9 Replies to “Deb Erika Thinks All’s Fair in Love and WIPs”

  1. Oh, Erika, you are so funny! I love your love maintenance rules. Just the other day, when I was working on a certain scene in my WIP, I helped set the mood by putting on a dab of perfume. I rarely wear any scent, so catching a whiff of it as I typed really kept me focused.

    As for additional love advice, how about that old line from Love Story: “Love means never having to say you’re sorry.” Which is kind of stupid when it comes to people love — sometimes love means you better say you’re sorry *grin* — but I think it might apply well to WIPS. You don’t have to apologize for anything you write. You might have to edit the hell out of it, but that’s nothing to be sorry about.

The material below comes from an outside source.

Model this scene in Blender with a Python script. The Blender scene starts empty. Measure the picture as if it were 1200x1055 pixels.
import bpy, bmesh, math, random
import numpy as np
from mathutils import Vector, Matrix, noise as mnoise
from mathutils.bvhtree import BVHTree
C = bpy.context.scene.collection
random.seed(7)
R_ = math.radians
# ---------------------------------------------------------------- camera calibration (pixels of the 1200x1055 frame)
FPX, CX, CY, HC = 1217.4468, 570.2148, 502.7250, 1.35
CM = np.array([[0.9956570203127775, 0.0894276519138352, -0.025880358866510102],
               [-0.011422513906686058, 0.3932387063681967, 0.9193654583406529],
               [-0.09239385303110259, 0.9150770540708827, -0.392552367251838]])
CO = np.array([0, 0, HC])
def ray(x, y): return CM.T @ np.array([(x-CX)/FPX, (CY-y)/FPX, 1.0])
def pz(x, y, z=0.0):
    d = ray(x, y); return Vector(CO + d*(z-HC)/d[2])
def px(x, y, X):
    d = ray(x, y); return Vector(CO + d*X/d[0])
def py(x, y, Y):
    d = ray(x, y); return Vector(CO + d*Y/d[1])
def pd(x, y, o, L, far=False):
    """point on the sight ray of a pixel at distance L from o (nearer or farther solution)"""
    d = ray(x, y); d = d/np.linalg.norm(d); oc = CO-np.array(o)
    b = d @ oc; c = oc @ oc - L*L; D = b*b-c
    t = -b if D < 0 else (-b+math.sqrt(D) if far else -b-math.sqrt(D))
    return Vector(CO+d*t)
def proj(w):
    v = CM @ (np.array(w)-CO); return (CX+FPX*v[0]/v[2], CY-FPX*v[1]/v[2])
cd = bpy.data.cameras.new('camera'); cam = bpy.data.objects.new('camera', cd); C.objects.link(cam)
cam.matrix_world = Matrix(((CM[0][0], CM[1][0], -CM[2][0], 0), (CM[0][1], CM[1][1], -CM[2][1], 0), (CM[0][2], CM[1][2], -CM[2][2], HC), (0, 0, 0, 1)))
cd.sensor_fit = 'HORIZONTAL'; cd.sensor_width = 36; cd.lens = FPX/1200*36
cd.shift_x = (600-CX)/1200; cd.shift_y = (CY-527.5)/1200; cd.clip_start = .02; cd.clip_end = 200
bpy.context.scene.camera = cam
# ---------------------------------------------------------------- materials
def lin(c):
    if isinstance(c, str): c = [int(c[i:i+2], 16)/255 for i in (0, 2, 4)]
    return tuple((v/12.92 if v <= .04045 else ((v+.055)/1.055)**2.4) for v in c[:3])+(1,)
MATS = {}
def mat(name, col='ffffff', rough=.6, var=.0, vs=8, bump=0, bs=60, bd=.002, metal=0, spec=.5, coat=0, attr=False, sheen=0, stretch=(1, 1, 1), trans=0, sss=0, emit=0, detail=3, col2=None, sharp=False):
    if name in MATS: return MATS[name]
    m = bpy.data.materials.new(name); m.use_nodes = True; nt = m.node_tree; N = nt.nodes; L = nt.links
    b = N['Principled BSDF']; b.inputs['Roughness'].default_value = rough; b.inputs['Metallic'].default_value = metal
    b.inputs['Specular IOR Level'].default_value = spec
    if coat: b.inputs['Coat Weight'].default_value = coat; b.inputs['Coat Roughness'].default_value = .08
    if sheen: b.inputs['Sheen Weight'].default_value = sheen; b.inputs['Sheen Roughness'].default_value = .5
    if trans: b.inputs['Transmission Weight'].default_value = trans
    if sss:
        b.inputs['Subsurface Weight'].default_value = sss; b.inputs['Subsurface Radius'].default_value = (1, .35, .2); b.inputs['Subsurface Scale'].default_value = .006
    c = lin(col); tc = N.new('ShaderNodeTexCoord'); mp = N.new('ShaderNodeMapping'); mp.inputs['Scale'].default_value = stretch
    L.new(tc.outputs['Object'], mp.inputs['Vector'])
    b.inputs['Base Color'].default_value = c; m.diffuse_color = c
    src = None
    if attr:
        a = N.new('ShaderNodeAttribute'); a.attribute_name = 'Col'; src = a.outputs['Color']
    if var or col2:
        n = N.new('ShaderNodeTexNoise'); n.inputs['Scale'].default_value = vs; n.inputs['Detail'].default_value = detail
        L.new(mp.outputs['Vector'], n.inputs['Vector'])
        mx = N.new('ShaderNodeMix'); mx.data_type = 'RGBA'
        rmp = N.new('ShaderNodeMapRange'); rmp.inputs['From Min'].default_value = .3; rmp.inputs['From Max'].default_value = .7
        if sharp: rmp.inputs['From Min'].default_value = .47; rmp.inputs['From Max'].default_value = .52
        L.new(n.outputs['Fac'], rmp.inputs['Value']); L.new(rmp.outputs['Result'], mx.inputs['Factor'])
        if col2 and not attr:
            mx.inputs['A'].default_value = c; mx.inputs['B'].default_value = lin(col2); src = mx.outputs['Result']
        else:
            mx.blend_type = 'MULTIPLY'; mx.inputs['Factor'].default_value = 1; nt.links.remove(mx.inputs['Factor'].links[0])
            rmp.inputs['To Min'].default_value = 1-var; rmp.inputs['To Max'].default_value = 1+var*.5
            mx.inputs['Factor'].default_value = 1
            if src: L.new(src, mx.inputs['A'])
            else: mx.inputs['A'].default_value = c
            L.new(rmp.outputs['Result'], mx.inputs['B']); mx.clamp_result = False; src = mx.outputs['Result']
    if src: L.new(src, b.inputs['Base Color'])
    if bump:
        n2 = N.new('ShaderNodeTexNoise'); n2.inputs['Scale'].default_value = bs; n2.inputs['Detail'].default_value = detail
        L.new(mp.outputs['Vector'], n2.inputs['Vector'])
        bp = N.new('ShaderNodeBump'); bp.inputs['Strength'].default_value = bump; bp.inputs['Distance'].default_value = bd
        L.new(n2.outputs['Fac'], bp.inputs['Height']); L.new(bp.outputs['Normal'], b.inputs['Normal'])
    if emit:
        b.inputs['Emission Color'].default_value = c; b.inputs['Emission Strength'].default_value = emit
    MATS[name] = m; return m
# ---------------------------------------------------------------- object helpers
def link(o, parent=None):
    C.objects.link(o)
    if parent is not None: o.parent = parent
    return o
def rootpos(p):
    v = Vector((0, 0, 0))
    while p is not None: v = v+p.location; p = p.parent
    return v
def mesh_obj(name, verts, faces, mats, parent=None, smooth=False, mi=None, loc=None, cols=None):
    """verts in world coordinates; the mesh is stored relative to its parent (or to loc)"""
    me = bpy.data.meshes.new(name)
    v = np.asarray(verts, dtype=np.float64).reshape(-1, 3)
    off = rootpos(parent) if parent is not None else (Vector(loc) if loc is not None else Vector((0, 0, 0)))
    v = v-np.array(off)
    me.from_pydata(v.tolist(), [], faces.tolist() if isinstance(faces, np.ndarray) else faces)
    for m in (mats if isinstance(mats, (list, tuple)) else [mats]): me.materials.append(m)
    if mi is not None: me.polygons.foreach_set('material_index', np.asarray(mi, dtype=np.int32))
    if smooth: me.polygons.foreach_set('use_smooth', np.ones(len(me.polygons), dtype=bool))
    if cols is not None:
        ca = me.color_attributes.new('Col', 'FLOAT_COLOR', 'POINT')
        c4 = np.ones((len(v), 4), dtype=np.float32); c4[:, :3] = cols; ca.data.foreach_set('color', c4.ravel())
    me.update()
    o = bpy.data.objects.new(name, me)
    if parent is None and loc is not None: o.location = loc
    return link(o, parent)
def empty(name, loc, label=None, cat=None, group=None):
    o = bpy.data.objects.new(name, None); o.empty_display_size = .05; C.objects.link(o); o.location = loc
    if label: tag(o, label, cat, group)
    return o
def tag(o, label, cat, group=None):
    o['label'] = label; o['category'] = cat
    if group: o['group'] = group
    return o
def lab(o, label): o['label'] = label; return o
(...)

    1. Oh Linda–perfume–I love it! What a wonderful addition to this. Smell is so huge when writing/setting our scenes.

      And your twist on the Love Story advice is golden. Thank you for that. (And right you are–in love, we all learn that line is bogus. It worked for Ryan and Ali, but the rest of us…not so much 😉

    2. Doesn’t love mean constantly having to say you’re sorry? 🙂 But I agree that we shouldn’t apologize for what we’ve written — even if it’s a terrible draft, it’s part of the process.

  2. I particularly like #2 as I’m working on stuff with series potential. I need to TOTALLY put everything into what I’m working out and trust myself that there will be enough stuff to put in the next book when the time comes. Thanks for that reminder that the reader will know if we hold back. Balls to the wall, right? Wait – can I say that here? I mean soccer balls to the wall. That makes sense, somehow. I’m sure it does.
    Here’s my love maintenance rule debunked: Don’t go to bed angry. Sometimes, you just have to put things down, even though there are unresolved issues in the WIP. Sometimes no matter how hard you stare at a screen, answers just don’t come. But often, when I go to bed, my subconscious works away at problems and I wake up with new ideas (or stay up with my mental gears turning, but such is the sleep pattern of the writer, methinks).

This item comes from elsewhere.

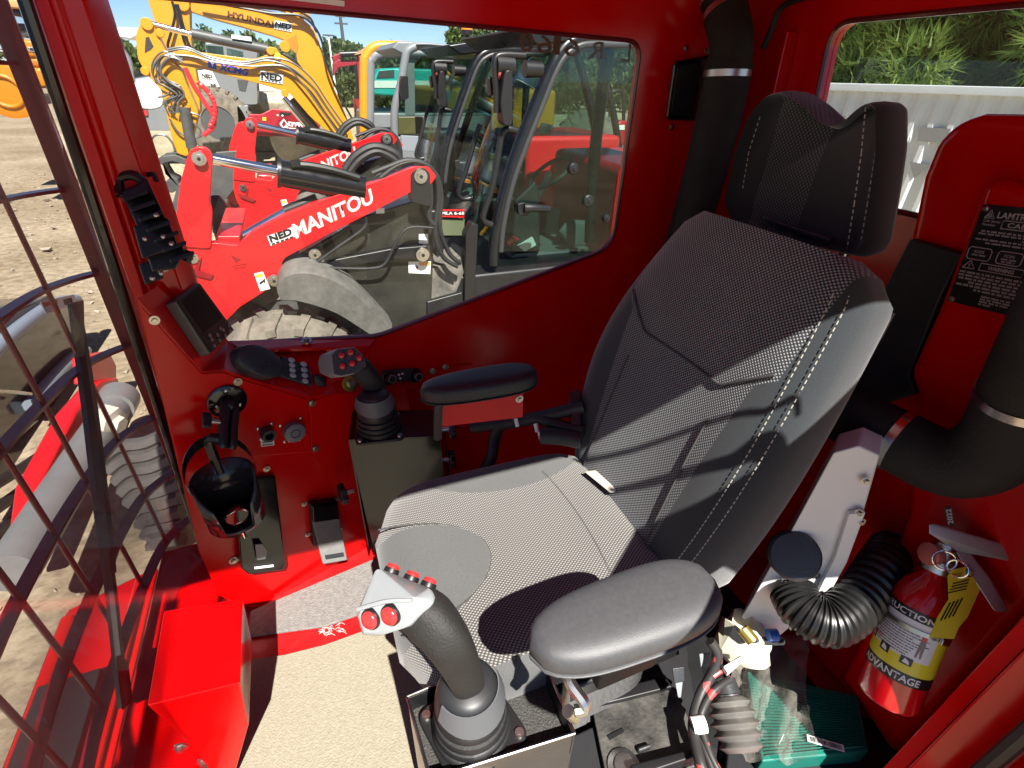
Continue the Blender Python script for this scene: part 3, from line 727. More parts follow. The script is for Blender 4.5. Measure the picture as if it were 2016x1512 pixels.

    1. Yes! That’s a great one, Joanne. There are so many times I’ve refused to give in on a scene that wasn’t working and only when I got up from the screen (and most often it’s at night, so then to bed), only then did the fog lift and the clouds part and all that good stuff.

  3. This post got me thinking about some of the old “truisms” that women were supposed to embody. Like never letting your man see you without makeup, and that kind of thing. There’s one from one of the Gabor sisters…something about men being like fires. If you leave them unattended, they go out.

    So 1950s!

    However, for writing I’d say this is true. We need to find ways to nurture our creativity, especially in times of stress, and especially when we’re full of self-doubt about the WIP.

    1. Hi Lisa! You’ve remembered a good one too–yes! Who can’t take a few tips from the Gabors, I ask? 😉

      It really is true for me that I can’t be apart from my WIP too long. Life calls, certainly, and sometimes it can’t be helped, but I find if I’m gone too long, that fire dims and while I can stoke it, I think the words come better with the momentum of that constant attention.

  4. Never go to bed mad? That’s the love advice that I always here and think is bollocks. I’d rather go to bed mad and wake up clear-headed and rational than stay up fighting, suddenly getting myself so worked up and overtired that I turn into a crazytown mess. I know because I’ve been there. Always easier to sleep on it and wake up normal again…

    Not sure how this applies to the WIP. Maybe, it’s ok to leave the desk when you’re frustrated. Sleep on it. You don’t have to solve the problem (a struggling scene, a convoluted narrative arc) in that moment. It’s ok to walk away. Just get up the next day, bright-eyed and bushy tailed, and get back to it. It’s ok to go to bed mad as long as you eventually make things right.